TIM: It's been an interesting conversation. John, we've covered off a lot of different areas. I'm wondering if you could ask our next guest any question about hiring. What would you ask them?
JOHN: Okay. That's a really evil question. Would I ask? A lot of it would depend on the guest, but I would suggest I would probably ask, How are you going to deal with or how are you dealing with?" and I don't know how global this is versus in the U.S. off the top of my head, but how are you navigating the malaise that's in the market right now? Where quit rates are a traditional measure of confidence in job seekers. Are really low, but companies aren't really generating new jobs to hire into; they're very flat, and that job growth How are you as a hiring manager, a candidate, or a recruiter? How are you navigating that? I think it's one of the pressing questions.
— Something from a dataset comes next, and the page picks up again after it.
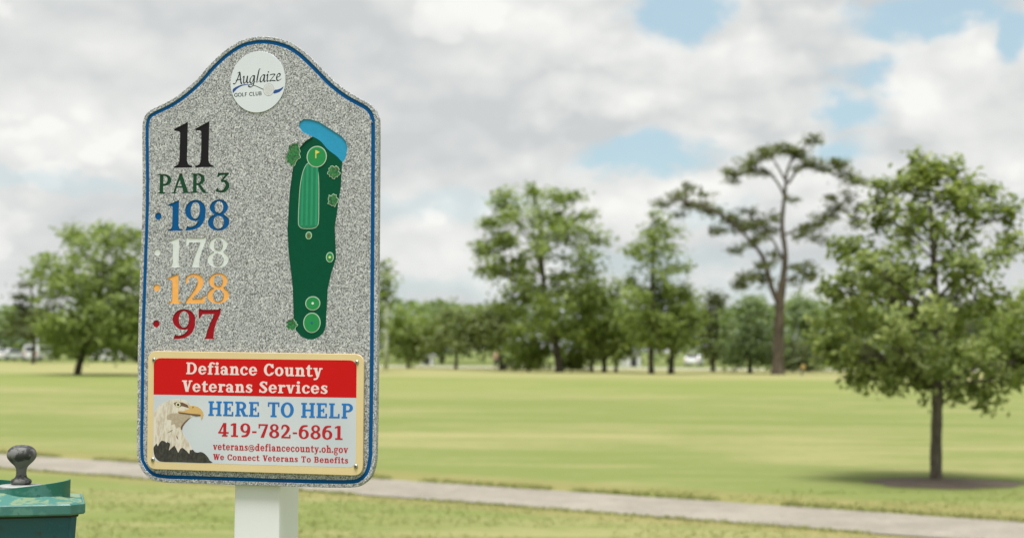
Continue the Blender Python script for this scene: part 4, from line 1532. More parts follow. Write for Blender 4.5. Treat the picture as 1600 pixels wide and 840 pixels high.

We're all dealing with it right now.
TIM: That's a perfect question that I will level at one of our guests next week, and I'll let you know what they said. John, thank you so much for joining us. It's been such an interesting conversation. We've covered off a lot of ground. It's been really great to chat with you.
JOHN: Yeah, a lot of territory, Tim. I'm grateful. And I look forward to seeing the final product on this and getting the word out in our networks. I think we've covered a lot of territory, to your point. And I'd be happy to do it again. We might pick something other than AI. We might go a little deeper in other areas and have some fun.